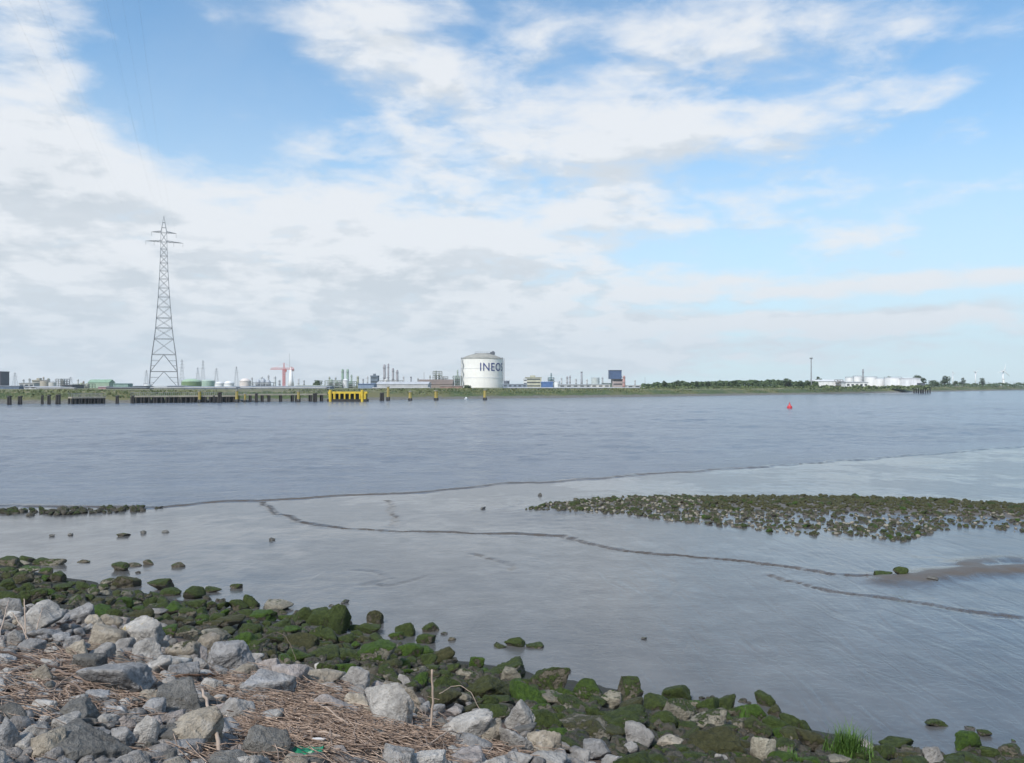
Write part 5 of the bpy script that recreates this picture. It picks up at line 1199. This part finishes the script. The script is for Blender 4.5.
mast(289.6, 353.5, 900, 'hair-thin mast rising above the white flared chimney', .22, None, 'antenna_mast')
tree(317, 380.6, 16, 700, 'broad dull green tree between red crane and yellow fender', LEAFM)
shed(296, 326, 385.2, 640, 'greenish low hall beside the broad dull tree', (.24, .27, .22), (.33, .36, .30), 14)
frame_unit(325, 340, 380.5, 760, 'dull green pipe frame behind the yellow fender', (.22, .27, .22), 5, 3)
column(342.6, 2.4, 369, 800, 'green process column, first of the twin pair above yellow fender', (.22, .32, .24)); column(347.6, 2.4, 369, 800, 'green process column, second of the twin pair above yellow fender', (.24, .33, .26))
tank(345.4, 6, 378.8, 770, 'white spherical-topped tank between the twin green columns', (.72, .73, .74), None, .8)
frame_unit(338, 354, 381.5, 780, 'green process frame at the foot of the twin columns', (.18, .27, .21), 4, 3)
column(357.8, 2.2, 376, 820, 'short olive column past the twin green columns', (.30, .32, .22)); column(335.6, 1.6, 377, 820, 'short thin column before the twin green columns', (.36, .38, .36))
block(370.5, 377.6, 376.2, 820, 'slate blue block on stilts past the twin green columns', (.16, .20, .25), 10, 3)
shed(358, 374, 383.6, 660, 'blue roofed hall beside the yellow fender', (.20, .26, .36), (.09, .15, .30), 14)
CG2 = 'grey columns of the tall distillation unit'
for px, wv, yt, lb in ((384.4, 2.6, 364.2, 'thick grey distillation column, first of the tall four'), (388.3, 1.8, 363.6, 'thin grey distillation column, tallest of the tall four'), (393.0, 2.2, 368, 'mauve grey distillation column, third of the tall four'), (397.2, 2.4, 369.8, 'grey distillation column, last and lowest of the tall four')):
    column(px, wv, yt, 820, lb, (.30, .29, .31), group=CG2)
frame_unit(379, 401, 380.6, 800, 'process frame at the feet of the four tall grey columns', (.30, .30, .29), 6, 2)
chimney(411, 1.6, 1.4, 377, 860, 'short dark chimney between the grey columns and brown plant', (.20, .21, .24)); mast(424, 372, 900, 'thin pale mast above the long pale shed', .3, None, 'antenna_mast')
shed(376, 428, 381.6, 700, 'long pale grey shed below the four grey columns', (.46, .46, .47), (.50, .51, .53), 26, 384.4)
shed(418, 452, 379.4, 760, 'brown roofed plant hall sloping up to a grey tower', (.26, .21, .18), (.20, .155, .13), 26, 384.5)
frame_unit(433, 441, 371.2, 780, 'greenish grey tower frame rising from the brown plant hall', (.26, .28, .25), 3, 4)
frame_unit(441, 447, 376.6, 780, 'lower grey frame beside the tower of brown plant hall', (.30, .31, .30), 2, 3)
shed(440, 462, 385.6, 620, 'low red-brown hall before the white gas tank', (.30, .20, .17), (.34, .27, .24), 12)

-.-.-

Transcribe the whole listing exactly. Pictures are excluded.

» TASK SOLUTION
Write part 5 of the bpy script that recreates this picture. It picks up at line 1199. This part finishes the script. The script is for Blender 4.5.
mast(289.6, 353.5, 900, 'hair-thin mast rising above the white flared chimney', .22, None, 'antenna_mast')
tree(317, 380.6, 16, 700, 'broad dull green tree between red crane and yellow fender', LEAFM)
shed(296, 326, 385.2, 640, 'greenish low hall beside the broad dull tree', (.24, .27, .22), (.33, .36, .30), 14)
frame_unit(325, 340, 380.5, 760, 'dull green pipe frame behind the yellow fender', (.22, .27, .22), 5, 3)
column(342.6, 2.4, 369, 800, 'green process column, first of the twin pair above yellow fender', (.22, .32, .24)); column(347.6, 2.4, 369, 800, 'green process column, second of the twin pair above yellow fender', (.24, .33, .26))
tank(345.4, 6, 378.8, 770, 'white spherical-topped tank between the twin green columns', (.72, .73, .74), None, .8)
frame_unit(338, 354, 381.5, 780, 'green process frame at the foot of the twin columns', (.18, .27, .21), 4, 3)
column(357.8, 2.2, 376, 820, 'short olive column past the twin green columns', (.30, .32, .22)); column(335.6, 1.6, 377, 820, 'short thin column before the twin green columns', (.36, .38, .36))
block(370.5, 377.6, 376.2, 820, 'slate blue block on stilts past the twin green columns', (.16, .20, .25), 10, 3)
shed(358, 374, 383.6, 660, 'blue roofed hall beside the yellow fender', (.20, .26, .36), (.09, .15, .30), 14)
CG2 = 'grey columns of the tall distillation unit'
for px, wv, yt, lb in ((384.4, 2.6, 364.2, 'thick grey distillation column, first of the tall four'), (388.3, 1.8, 363.6, 'thin grey distillation column, tallest of the tall four'), (393.0, 2.2, 368, 'mauve grey distillation column, third of the tall four'), (397.2, 2.4, 369.8, 'grey distillation column, last and lowest of the tall four')):
    column(px, wv, yt, 820, lb, (.30, .29, .31), group=CG2)
frame_unit(379, 401, 380.6, 800, 'process frame at the feet of the four tall grey columns', (.30, .30, .29), 6, 2)
chimney(411, 1.6, 1.4, 377, 860, 'short dark chimney between the grey columns and brown plant', (.20, .21, .24)); mast(424, 372, 900, 'thin pale mast above the long pale shed', .3, None, 'antenna_mast')
shed(376, 428, 381.6, 700, 'long pale grey shed below the four grey columns', (.46, .46, .47), (.50, .51, .53), 26, 384.4)
shed(418, 452, 379.4, 760, 'brown roofed plant hall sloping up to a grey tower', (.26, .21, .18), (.20, .155, .13), 26, 384.5)
frame_unit(433, 441, 371.2, 780, 'greenish grey tower frame rising from the brown plant hall', (.26, .28, .25), 3, 4)
frame_unit(441, 447, 376.6, 780, 'lower grey frame beside the tower of brown plant hall', (.30, .31, .30), 2, 3)
shed(440, 462, 385.6, 620, 'low red-brown hall before the white gas tank', (.30, .20, .17), (.34, .27, .24), 12)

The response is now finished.